The conversation shifts toward community events at Melrose. Rabideau and her friends belonged to a line dance group called the Melrose Dancers. The troupe had 10 dances in its repertoire and performed at local nursing homes.

“Why did we stop?” asked a woman identified as Polly.

“We all got older,” Rabideau laughed.

“Things just didn't work anymore,” Dot Crawford said.

Crawford is in her 90s and has lived at Melrose for 16 years. She is investigating assisted living facilities, rather than moving to Red Clover.

“At my age it's not good to make two changes,” Crawford said.

Williams said, “It's harder to put a final period on [leaving]. There's a lot of mixed feelings.”

Lane added, “[Red Clover] will be a different type of living.”

Home or housing?

The hard paradox is that while the residents call Melrose “home,” the property exists under the federal, state, and local regulatory framework of public housing.

And when federal, state, and local regulators say a public housing property must close, it closes.

In 2011, Tropical Storm Irene flooded the complex. According to the Housing Partnership, Irene affected all 80 residents. Of these, 60 residents experienced mild flood damage as 40 apartments were flooded. The flood waters severely damaged five buildings, displacing 26 residents for months while the Housing Partnership made repairs.

Brattleboro Housing Partnership Executive Director Christine Hart struck a deal with regulators. The deal allowed the partnership to rehabilitate Melrose and temporarily rehouse its residents. The partnership could stay at Melrose on the condition that it close Melrose and build replacement housing within three to five years.

Residents gathered in the common room agreed that Irene changed their community.

For example, some long-term residents displaced by Irene chose not to return after the storm, the gathered residents said.

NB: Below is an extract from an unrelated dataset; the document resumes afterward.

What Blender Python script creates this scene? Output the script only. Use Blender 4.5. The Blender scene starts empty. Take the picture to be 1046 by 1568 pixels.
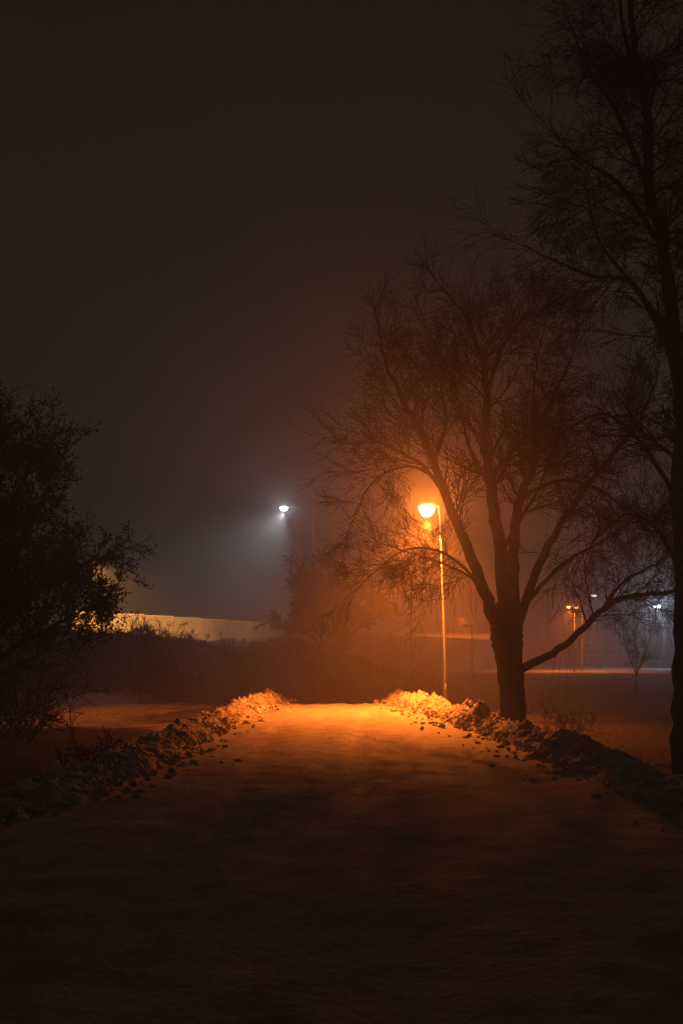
import bpy, math, random
import numpy as np
from mathutils import Vector, noise
random.seed(7)
scene = bpy.context.scene
scene.view_settings.view_transform = 'Standard'
scene.view_settings.look = 'None'
scene.view_settings.exposure = 0
col = scene.collection

# ------------------------------------------------------------------ helpers
def smooth(a, b, x):
    t = max(0.0, min(1.0, (x - a) / (b - a)))
    return t * t * (3 - 2 * t)

def fbm(x, y, z=0.0, o=4):
    return noise.fractal(Vector((x, y, z)), 1.0, 2.0, o)

class MB:
    def __init__(s): s.v = []; s.f = []
    def tube(s, pts, rad, sides=6, cap=True):
        n = len(pts); base = len(s.v)
        for i, p in enumerate(pts):
            t = (pts[min(i + 1, n - 1)] - pts[max(i - 1, 0)])
            if t.length < 1e-9: t = Vector((0, 0, 1))
            t.normalize()
            a = Vector((0, 1, 0)) if abs(t.y) < 0.9 else Vector((1, 0, 0))
            u = t.cross(a).normalized(); w = t.cross(u)
            for k in range(sides):
                an = 2 * math.pi * k / sides
                s.v.append(p + (u * math.cos(an) + w * math.sin(an)) * rad[i])
        for i in range(n - 1):
            for k in range(sides):
                k2 = (k + 1) % sides
                s.f.append((base + i * sides + k, base + i * sides + k2, base + (i + 1) * sides + k2, base + (i + 1) * sides + k))
        if cap:
            s.f.append(tuple(base + (n - 1) * sides + k for k in range(sides)))
            s.f.append(tuple(base + k for k in reversed(range(sides))))
    def box(s, c, d, rz=0.0):
        b = len(s.v); ca, sa = math.cos(rz), math.sin(rz)
        for z in (-1, 1):
            for x, y in ((-1, -1), (1, -1), (1, 1), (-1, 1)):
                X, Y = x * d[0] / 2, y * d[1] / 2
                s.v.append(Vector((c[0] + X * ca - Y * sa, c[1] + X * sa + Y * ca, c[2] + z * d[2] / 2)))
        for q in ((0, 3, 2, 1), (4, 5, 6, 7), (0, 1, 5, 4), (1, 2, 6, 5), (2, 3, 7, 6), (3, 0, 4, 7)):
            s.f.append(tuple(b + i for i in q))
    def ellipsoid(s, c, r, nu=14, nv=9, lump=0.0, seed=0.0, zmin=-1.0, zmax=1.0):
        b = len(s.v)
        for j in range(nv + 1):
            ph = -math.pi / 2 + math.pi * j / nv
            for i in range(nu):
                th = 2 * math.pi * i / nu
                d = Vector((math.cos(ph) * math.cos(th), math.cos(ph) * math.sin(th), math.sin(ph)))
                d.z = max(zmin, min(zmax, d.z))
                k = 1.0 + (lump * noise.noise(d * 1.7 + Vector((seed, seed * 1.3, 0))) if lump else 0)
                s.v.append(Vector((c[0] + d.x * r[0] * k, c[1] + d.y * r[1] * k, c[2] + d.z * r[2] * k)))
        for j in range(nv):
            for i in range(nu):
                i2 = (i + 1) % nu
                s.f.append((b + j * nu + i, b + j * nu + i2, b + (j + 1) * nu + i2, b + (j + 1) * nu + i))
    def leaf(s, p, size):
        a = Vector((random.gauss(0, 1), random.gauss(0, 1), random.gauss(0, 1))).normalized()
        c = a.orthogonal().normalized() * size * 0.35
        b = len(s.v)
        s.v += [p, p + a * size * 0.5 + c, p + a * size, p + a * size * 0.5 - c]
        s.f.append((b, b + 1, b + 2, b + 3))
    def blade(s, p, d, w):
        b = len(s.v)
        an = random.uniform(0, math.pi)
        c = Vector((math.cos(an), math.sin(an), 0)) * w
        s.v += [p - c, p + c, p + d]
        s.f.append((b, b + 1, b + 2))
    def obj(s, name, mat, parent=None, shade=True):
        me = bpy.data.meshes.new(name)
        me.from_pydata([tuple(v) for v in s.v], [], s.f)
        if shade:
            me.polygons.foreach_set('use_smooth', [True] * len(me.polygons))
        me.update()
        o = bpy.data.objects.new(name, me); col.objects.link(o)
        if mat: me.materials.append(mat)
        if parent: o.parent = parent
        return o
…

“Irene was a big wake-up call for a lot of people,” said Karen Ortlieb, a resident of six years. “That is a day a lot of us aren't going to forget.”

The first group of residents are moving to Red Clover, a brand new, 55-unit, three-story, $14 million complex on Fairground Road. The partnership is vetting property for its next housing project, Hart said. Once property #2 is completed, the remaining Melrose residents will move.

Some of the residents still question why Melrose must close. They asked why the property couldn't be made safe.

Limited funds

Hart said that federal flood and disaster related regulations strictly limit the amount of public funds the partnership can access because of Melrose's location. Even if an engineering solution were possible, Hart said funding such a project would be near impossible.

Hart spreads the floor plans for Red Clover across a table in her office.

The last time most residents saw their apartments, the spaces had joists for walls, Hart said.

“It's a bit of a leap of faith for them,” she said.

She believes Red Clover is a beautiful building and that the residents will eventually call it home. In the meantime, moving residents has proved a logistical brain tease. Hart said she appreciates the residents' patience and understanding. Some of the finishing construction work is ongoing, she said.

A lot of sound dampening went in Red Clover, Hart said. She also worked with the architects on details to help residents age in place. For example, outside every apartment door is a place to store and charge a scooter or electric wheelchair.

Hart said the construction crew created green space and walking paths, though she acknowledged it wasn't as much as at Melrose.

Every floor has a lounge area and trash chutes, Hart said. There are a lot of windows for natural light. For example, Hart said, near the kitchen sink in most apartments the contractor has installed a window. This window allows the resident to look across the hallway and out an exterior window.

She expects an open house next year, after residents have settled in.

“Eventually all of Melrose should be taken down,” Hart said.

Returning Melrose to green space and passive recreation is the best option for the site, Hart said.

Melrose was “flood prone since the day it opened,” Hart said. Should a second storm like Irene hit Brattleboro, the green space will act as a flood plain to slow the flood waters.

The dismantling of Melrose will happen in stages. First, the four buildings closest to the Whetstone will come down and the river bed will be widened, Hart said. The housing partnership has applied for a state grant, aimed at preventing natural disasters, to pay for the work. Once Melrose is empty, the final buildings, including the partnership's offices, will be torn down, Hart said. She hopes this will all happen within one to two years.

Hart noted that before Irene, the Melrose property was valued at $4 million. After the storm, the appraisal dropped to $180,000.

“That's the value of 11 buildings and 8.2 acres of land - that's what the storm did,” Hart said.

In the common room, the residents' conversation shifts again. This time to Red Clover. Most of the residents present are moving in November or early December. They discuss why they picked their apartment, the size of the bathroom, and the view from their windows.

Williams believes there will never be another place as special as Melrose.

Lane said she doesn't want to leave and she is one of 25 people staying at Melrose until “Phase 2.”

“Now we set off for the next big adventure,” Ortlieb said.

“It's how you look at it really,” Ortlieb continued. “Yes, we're moving, but we're going to know our neighbors.”

Resident Lena Fraga has lived in three different apartments in Melrose over 30 years.

“I love it here,” Fraga said.

When asked if she felt sad to be leaving, Fraga laughed.

“No,” she said. “I love change. I've never lived in a place where nobody [else has] lived.”